» To be done
Without the pictures, please reproduce only the lines from the one with "What Blender Python" through the one with "S.camera = cam", both included.

» Material for the task
-- Start --

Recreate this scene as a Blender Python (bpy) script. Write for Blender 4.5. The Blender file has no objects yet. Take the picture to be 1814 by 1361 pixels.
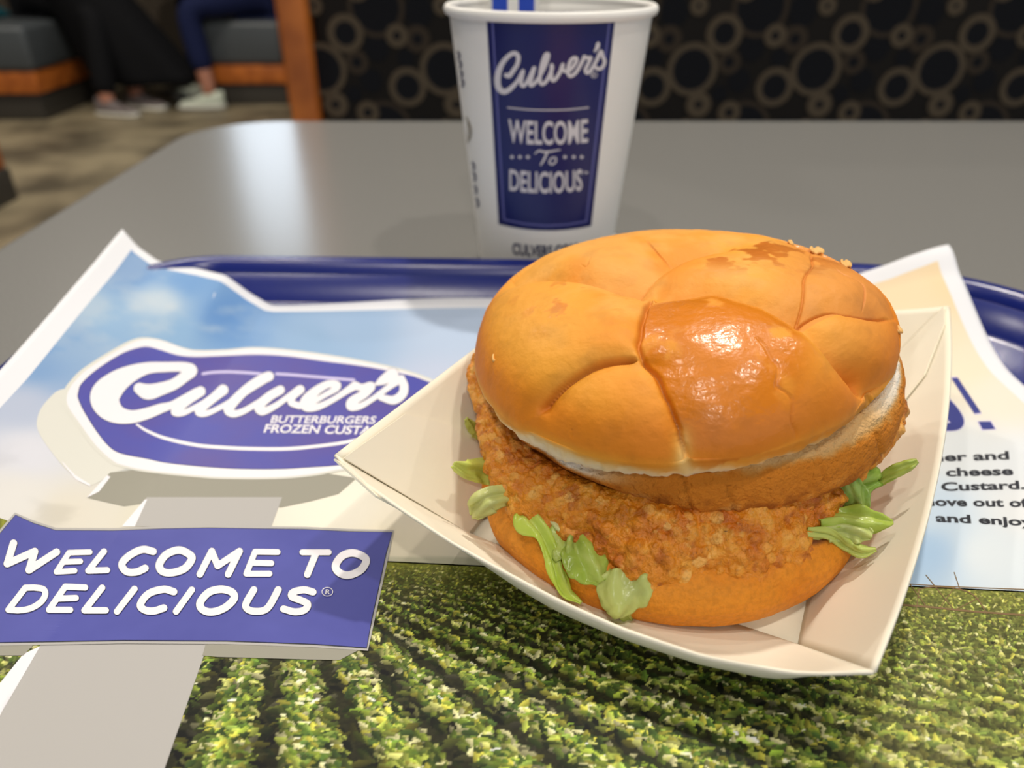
import bpy, bmesh, math, random
import numpy as np
from mathutils import Vector, Matrix

rng = np.random.default_rng(7)
random.seed(7)
scene = bpy.context.scene
COL = scene.collection

# ------------------------------------------------------------------ camera, world, exposure
FPX, CX, CY = 1363.0, 907.0, 680.5            # focal length and centre in the 1814 x 1361 frame
PITCH, CAMH = math.radians(30.5), 0.148        # the phone is held 15 cm above the table top (table top is z = 0)
CAM = np.array([0.0, 0.0, CAMH])
FWD = np.array([0.0, math.cos(PITCH), -math.sin(PITCH)])
UPV = np.array([0.0, math.sin(PITCH), math.cos(PITCH)])
cam_data = bpy.data.cameras.new('camera')
cam_data.sensor_width = 36.0
cam_data.lens = 36.0 * FPX / 1814.0
cam_data.clip_start = 0.005
cam_data.clip_end = 60
cam_data.dof.use_dof = True
cam_data.dof.focus_distance = 0.185
cam_data.dof.aperture_fstop = cam_data.lens / 2.4
cam = bpy.data.objects.new('camera', cam_data)
cam.location = (0, 0, CAMH)
cam.rotation_euler = (math.radians(90) - PITCH, 0, 0)
COL.objects.link(cam)
scene.camera = cam

world = bpy.data.worlds.new('daylight')
scene.world = world
world.use_nodes = True
wb = world.node_tree.nodes['Background']
wb.inputs['Color'].default_value = (0.80, 0.90, 1.0, 1)
wb.inputs['Strength'].default_value = .66

scene.view_settings.view_transform = 'Standard'
scene.view_settings.look = 'None'
scene.view_settings.exposure = -0.14
scene.view_settings.gamma = 1.0
scene.view_settings.use_curve_mapping = False
scene.cycles.use_denoising = True
scene.cycles.max_bounces = 8

FLOOR_Z = -0.74
CEIL_Z = 2.40

# ------------------------------------------------------------------ projection helpers (used to measure the layout)
def rays(px):
    px = np.atleast_2d(np.asarray(px, float))
    d = FWD[None] - UPV[None] * ((px[:, 1:2] - CY) / FPX)
    d = d + np.array([[1.0, 0, 0]]) * ((px[:, 0:1] - CX) / FPX)
    return d
def at_z(px, z):
    d = rays(px)
    return CAM + d * ((np.asarray(z, float).reshape(-1, 1) - CAMH) / d[:, 2:3])
def at_y(px, y):
    d = rays(px)
    return CAM + d * (np.asarray(y, float).reshape(-1, 1) / d[:, 1:2])
def to_px(P):
    v = np.asarray(P, float) - CAM
    dep = v @ FWD
    return np.stack([CX + FPX * v[..., 0] / dep, CY - FPX * (v @ UPV) / dep], -1)

def lin(c):
    c = np.asarray(c, float) / 255.0
    return np.where(c <= 0.04045, c / 12.92, ((c + 0.055) / 1.055) ** 2.4)
def smooth(e0, e1, x):
    t = np.clip((x - e0) / (e1 - e0), 0, 1)
    return t * t * (3 - 2 * t)

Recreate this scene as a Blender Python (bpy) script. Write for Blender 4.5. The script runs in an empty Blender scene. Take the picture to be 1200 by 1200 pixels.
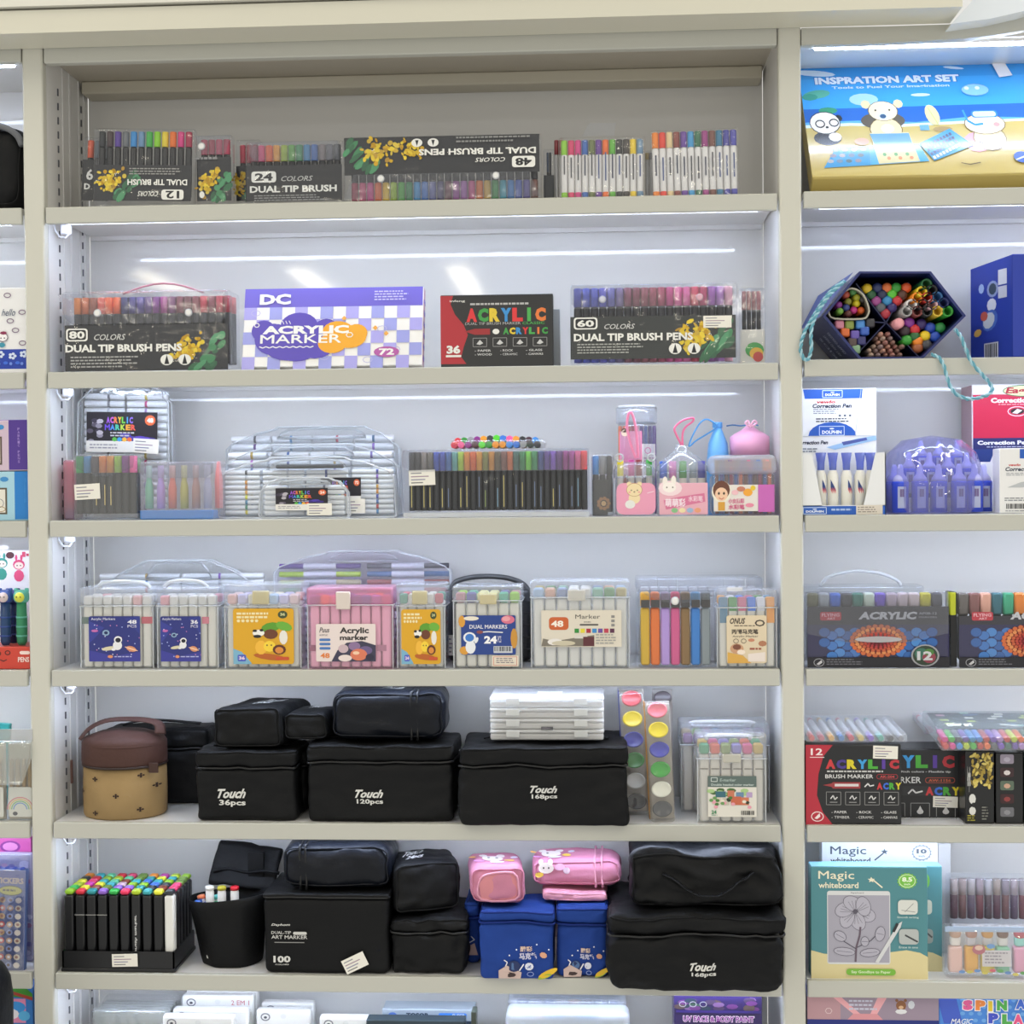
import bpy, bmesh, math, random
from mathutils import Vector, Matrix, noise
# ---------------- camera ----------------
sc = bpy.context.scene
COL = sc.collection
CAM = Vector((0.643671, -1.7, 0.432018)); FPX = 1713.426
AR = Vector((0.99845681, 0.05491946, -0.00823684)); AU = Vector((0.00743732, 0.01474664, 0.9998636)); AF = Vector((-0.05503344, 0.99838189, -0.01431543))
cd = bpy.data.cameras.new('camera'); cam = bpy.data.objects.new('camera', cd); COL.objects.link(cam)
mw = Matrix.Identity(4)
for i in range(3):
    mw[i][0] = AR[i]; mw[i][1] = AU[i]; mw[i][2] = -AF[i]; mw[i][3] = CAM[i]
cam.matrix_world = mw
cd.sensor_width = 36; cd.lens = FPX/1200*36; cd.clip_start = .01
sc.camera = cam
# ---------------- world, exposure ----------------
sc.view_settings.view_transform = 'Standard'; sc.view_settings.look = 'None'
sc.view_settings.exposure = 0.3; sc.view_settings.gamma = 1; sc.view_settings.use_curve_mapping = False
try: sc.cycles.transparent_max_bounces = 24; sc.cycles.max_bounces = 8
except Exception: pass
W = bpy.data.worlds.new('shop_air'); sc.world = W; W.use_nodes = True
W.node_tree.nodes['Background'].inputs[0].default_value = (1.0, .98, .925, 1)
W.node_tree.nodes['Background'].inputs[1].default_value = 0.66
LED = 23.0        # strength of the shelf strips
LAMP = 20.0        # strength of the ceiling lamps
# ---------------- helpers ----------------
R = random.Random(7)
def unproj(px, py, Y):
    d = AF*FPX + AR*(px-600) - AU*(py-600); t = (Y-CAM.y)/d.y
    return CAM.x+d.x*t, CAM.z+d.z*t
def projy(X, Y, Z):
    d = Vector((X, Y, Z))-CAM; z = d.dot(AF)
    return 600+FPX*d.dot(AR)/z, 600-FPX*d.dot(AU)/z
def lin(h):
    h = h.lstrip('#')
    if len(h) == 3: h = ''.join(c*2 for c in h)
    o = []
    for i in (0, 2, 4):
        c = int(h[i:i+2], 16)/255
        o.append(c/12.92 if c <= .04045 else ((c+.055)/1.055)**2.4)
    return tuple(o)
MC = {}
def nodes(name):
    m = bpy.data.materials.new(name); m.use_nodes = True; nt = m.node_tree
    return m, nt, nt.nodes, nt.links
def bump(nt, p, scale, strength, detail=4, dist=.001, stretch=None):
    n = nt.nodes.new('ShaderNodeTexNoise'); n.inputs['Scale'].default_value = scale; n.inputs['Detail'].default_value = detail
    tc = nt.nodes.new('ShaderNodeTexCoord'); src = tc.outputs['Object']
    if stretch:
        mp = nt.nodes.new('ShaderNodeMapping'); mp.inputs['Scale'].default_value = stretch
        nt.links.new(src, mp.inputs[0]); src = mp.outputs[0]
    nt.links.new(src, n.inputs['Vector'])
    b = nt.nodes.new('ShaderNodeBump'); b.inputs['Strength'].default_value = strength; b.inputs['Distance'].default_value = dist
    nt.links.new(n.outputs[0], b.inputs['Height']); nt.links.new(b.outputs[0], p.inputs['Normal'])
    return n
def smooth(P, k=4, closed=False):
    P = [Vector(p) for p in P]; n = len(P); o = []
    for i in range(n if closed else n-1):
        a, b, c, d = (P[(i+j) % n] if closed else P[max(0, min(n-1, i+j))] for j in (-1, 0, 1, 2))
        for q in range(k):
            t = q/k; o.append(.5*(2*b+(c-a)*t+(2*a-5*b+4*c-d)*t*t+(3*b-a-3*c+d)*t**3))
    if not closed: o.append(P[-1])
    return o
def solid(h, rough=.4, kind='plastic', spec=.5):
    k = (h, rough, kind)
    if k in MC: return MC[k]
    m, nt, N, L = nodes(kind+'_'+h.strip('#')); p = N['Principled BSDF']
    c = lin(h); p.inputs['Base Color'].default_value = (*c, 1); p.inputs['Roughness'].default_value = rough
    p.inputs['Specular IOR Level'].default_value = spec
    if kind == 'fabric':
        p.inputs['Specular IOR Level'].default_value = .22
        n = bump(nt, p, 45, .5, 6, .004)
        n2 = N.new('ShaderNodeTexNoise'); n2.inputs['Scale'].default_value = 25
        tc = N.new('ShaderNodeTexCoord'); L.new(tc.outputs['Object'], n2.inputs['Vector'])
        mx = N.new('ShaderNodeMix'); mx.data_type = 'RGBA'
        mx.inputs[6].default_value = (*[x*.8 for x in c], 1); mx.inputs[7].default_value = (*[min(1, x*1.25) for x in c], 1)
        L.new(n2.outputs[0], mx.inputs[0]); L.new(mx.outputs[2], p.inputs['Base Color'])
    elif kind == 'metal':
        bump(nt, p, 350, .03, 2, .0005)
    elif kind == 'enamel':
        p.inputs['Coat Weight'].default_value = .7; p.inputs['Coat Roughness'].default_value = .045
    elif kind == 'card':
        bump(nt, p, 500, .05, 2, .0003)
    else:
        bump(nt, p, 120, .02, 2, .0004)
    MC[k] = m; return m
def clear(milk=.06, tint='ffffff', rough=.12, name='clear_plastic', gl=.05, wob=0):
    k = ('clear', milk, tint, rough, gl, wob)
    if k in MC: return MC[k]
    m, nt, N, L = nodes(name); N.remove(N['Principled BSDF']); out = N['Material Output']
    tr = N.new('ShaderNodeBsdfTransparent'); t = lin(tint); tr.inputs[0].default_value = (*t, 1)
    g = N.new('ShaderNodeBsdfGlossy'); g.inputs['Roughness'].default_value = rough; g.inputs[0].default_value = (1, 1, 1, 1)
    df = N.new('ShaderNodeBsdfDiffuse'); df.inputs[0].default_value = (*[min(.92, x*.95) for x in t], 1)
    lw = N.new('ShaderNodeLayerWeight'); lw.inputs[0].default_value = .5
    pw = N.new('ShaderNodeMath'); pw.operation = 'POWER'; pw.inputs[1].default_value = 3
    ml = N.new('ShaderNodeMath'); ml.operation = 'MULTIPLY_ADD'; ml.inputs[1].default_value = .6; ml.inputs[2].default_value = gl
    L.new(lw.outputs['Facing'], pw.inputs[0]); L.new(pw.outputs[0], ml.inputs[0])
    m1 = N.new('ShaderNodeMixShader'); m2 = N.new('ShaderNodeMixShader')
    L.new(ml.outputs[0], m1.inputs[0]); L.new(tr.outputs[0], m1.inputs[1]); L.new(g.outputs[0], m1.inputs[2])
    m2.inputs[0].default_value = milk; L.new(m1.outputs[0], m2.inputs[1]); L.new(df.outputs[0], m2.inputs[2])
    L.new(m2.outputs[0], out.inputs[0])
    if wob:
        nz = N.new('ShaderNodeTexNoise'); nz.inputs['Scale'].default_value = 28; nz.inputs['Detail'].default_value = 2
        tc = N.new('ShaderNodeTexCoord'); L.new(tc.outputs['Object'], nz.inputs['Vector'])
        b = N.new('ShaderNodeBump'); b.inputs['Strength'].default_value = wob; b.inputs['Distance'].default_value = .01
        L.new(nz.outputs[0], b.inputs['Height']); L.new(b.outputs[0], g.inputs['Normal'])
    MC[k] = m; return m
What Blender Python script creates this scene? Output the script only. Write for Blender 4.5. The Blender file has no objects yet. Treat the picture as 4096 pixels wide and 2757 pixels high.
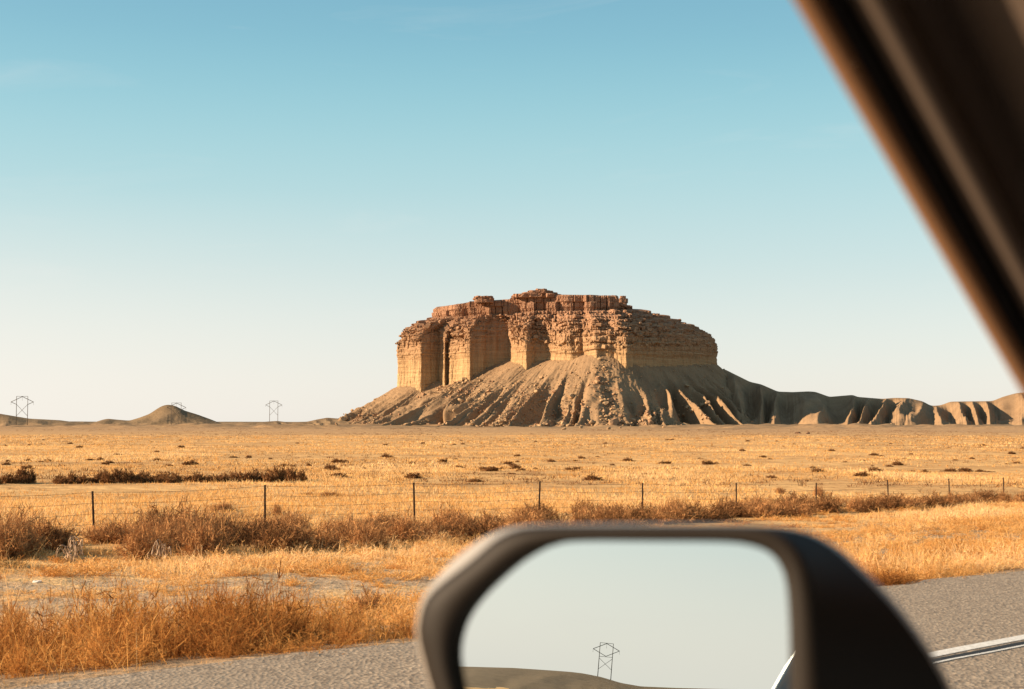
import bpy, bmesh, math, random
import numpy as np
from mathutils import Vector, Matrix

S = bpy.context.scene
COL = S.collection
R = math.radians
rng = np.random.default_rng(7)
random.seed(7)

# ------------------------------------------------------------------ camera, sky, sun, exposure
W, H, F, HZ = 4096, 2757, 5689.0, 1690.0      # photograph's pixels, focal length in pixels, horizon row
EYE = 1.35
PITCH = math.atan((HZ - H / 2) / F)
cam_data = bpy.data.cameras.new('camera')
cam_data.sensor_width = 36.0
cam_data.lens = 36.0 * F / W
cam_data.clip_start = 0.02
cam_data.clip_end = 60000
cam_data.dof.use_dof = True
cam_data.dof.focus_distance = 900.0
cam_data.dof.aperture_fstop = 7.5
cam = bpy.data.objects.new('camera', cam_data)
COL.objects.link(cam)
cam.location = (0, 0, EYE)
cam.rotation_euler = (math.pi / 2 + PITCH, 0, 0)
S.camera = cam

EXPO = 1.2
SUN_EL, SUN_AZ = 20.0, 262.5                  # azimuth clockwise from +Y: the light comes from the left
sd = Vector((math.sin(R(SUN_AZ)) * math.cos(R(SUN_EL)), math.cos(R(SUN_AZ)) * math.cos(R(SUN_EL)), math.sin(R(SUN_EL))))
world = bpy.data.worlds.new('World')
S.world = world
world.use_nodes = True
wt = world.node_tree
wt.nodes.clear()
w_out = wt.nodes.new('ShaderNodeOutputWorld')
w_bg = wt.nodes.new('ShaderNodeBackground')
w_sky = wt.nodes.new('ShaderNodeTexSky')
w_sky.sky_type = 'NISHITA'
w_sky.sun_disc = False
w_sky.sun_elevation = R(SUN_EL)
w_sky.sun_rotation = R(SUN_AZ)
w_sky.air_density = 1.0
w_sky.dust_density = 0.9
w_sky.ozone_density = 1.0
w_bg.inputs['Strength'].default_value = 0.12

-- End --

» The output
What Blender Python script creates this scene? Output the script only. Write for Blender 4.5. The Blender file has no objects yet. Treat the picture as 4096 pixels wide and 2757 pixels high.
import bpy, bmesh, math, random
import numpy as np
from mathutils import Vector, Matrix

S = bpy.context.scene
COL = S.collection
R = math.radians
rng = np.random.default_rng(7)
random.seed(7)

# ------------------------------------------------------------------ camera, sky, sun, exposure
W, H, F, HZ = 4096, 2757, 5689.0, 1690.0      # photograph's pixels, focal length in pixels, horizon row
EYE = 1.35
PITCH = math.atan((HZ - H / 2) / F)
cam_data = bpy.data.cameras.new('camera')
cam_data.sensor_width = 36.0
cam_data.lens = 36.0 * F / W
cam_data.clip_start = 0.02
cam_data.clip_end = 60000
cam_data.dof.use_dof = True
cam_data.dof.focus_distance = 900.0
cam_data.dof.aperture_fstop = 7.5
cam = bpy.data.objects.new('camera', cam_data)
COL.objects.link(cam)
cam.location = (0, 0, EYE)
cam.rotation_euler = (math.pi / 2 + PITCH, 0, 0)
S.camera = cam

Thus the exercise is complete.